-- start Records for the exercise --

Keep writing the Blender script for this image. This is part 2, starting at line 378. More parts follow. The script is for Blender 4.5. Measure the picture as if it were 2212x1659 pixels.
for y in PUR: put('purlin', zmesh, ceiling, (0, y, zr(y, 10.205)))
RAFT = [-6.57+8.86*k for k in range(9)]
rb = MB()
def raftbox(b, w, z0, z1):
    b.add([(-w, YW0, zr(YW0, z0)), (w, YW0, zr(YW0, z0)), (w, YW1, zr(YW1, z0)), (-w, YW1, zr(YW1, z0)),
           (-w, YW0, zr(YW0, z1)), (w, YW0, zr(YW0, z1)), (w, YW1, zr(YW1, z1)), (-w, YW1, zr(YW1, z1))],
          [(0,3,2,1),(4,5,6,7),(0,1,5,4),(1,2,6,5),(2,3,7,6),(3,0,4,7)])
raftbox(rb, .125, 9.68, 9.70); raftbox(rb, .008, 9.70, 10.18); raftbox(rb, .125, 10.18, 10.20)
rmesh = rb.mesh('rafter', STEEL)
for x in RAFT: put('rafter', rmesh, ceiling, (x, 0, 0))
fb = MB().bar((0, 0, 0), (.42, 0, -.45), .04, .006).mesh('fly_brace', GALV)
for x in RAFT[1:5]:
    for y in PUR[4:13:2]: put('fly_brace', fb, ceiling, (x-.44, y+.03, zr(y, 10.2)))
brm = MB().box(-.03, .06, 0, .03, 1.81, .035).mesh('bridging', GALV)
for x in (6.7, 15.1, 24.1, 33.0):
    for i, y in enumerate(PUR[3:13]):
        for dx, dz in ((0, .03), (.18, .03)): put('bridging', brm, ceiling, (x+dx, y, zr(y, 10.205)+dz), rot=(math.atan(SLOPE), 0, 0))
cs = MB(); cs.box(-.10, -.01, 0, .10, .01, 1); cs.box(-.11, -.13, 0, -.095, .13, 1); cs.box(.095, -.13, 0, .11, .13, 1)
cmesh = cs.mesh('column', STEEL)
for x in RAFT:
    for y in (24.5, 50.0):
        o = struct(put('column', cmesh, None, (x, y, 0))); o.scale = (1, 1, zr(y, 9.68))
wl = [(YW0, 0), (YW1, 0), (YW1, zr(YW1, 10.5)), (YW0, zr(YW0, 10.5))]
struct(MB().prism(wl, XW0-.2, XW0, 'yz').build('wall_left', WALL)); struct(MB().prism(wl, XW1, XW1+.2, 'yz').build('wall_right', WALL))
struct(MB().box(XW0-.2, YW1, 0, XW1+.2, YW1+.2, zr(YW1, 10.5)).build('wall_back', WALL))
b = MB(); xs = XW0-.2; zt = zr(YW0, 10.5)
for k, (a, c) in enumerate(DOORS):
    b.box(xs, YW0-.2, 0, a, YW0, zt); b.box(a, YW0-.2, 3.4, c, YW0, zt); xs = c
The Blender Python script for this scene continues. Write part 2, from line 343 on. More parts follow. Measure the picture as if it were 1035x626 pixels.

-- end Records for the exercise --

* [Set problem]: Sift the material for lines with the string "pixels". Copy each one found.

* [Response to the exercise]:
Keep writing the Blender script for this image. This is part 2, starting at line 378. More parts follow. The script is for Blender 4.5. Measure the picture as if it were 2212x1659 pixels.
The Blender Python script for this scene continues. Write part 2, from line 343 on. More parts follow. Measure the picture as if it were 1035x626 pixels.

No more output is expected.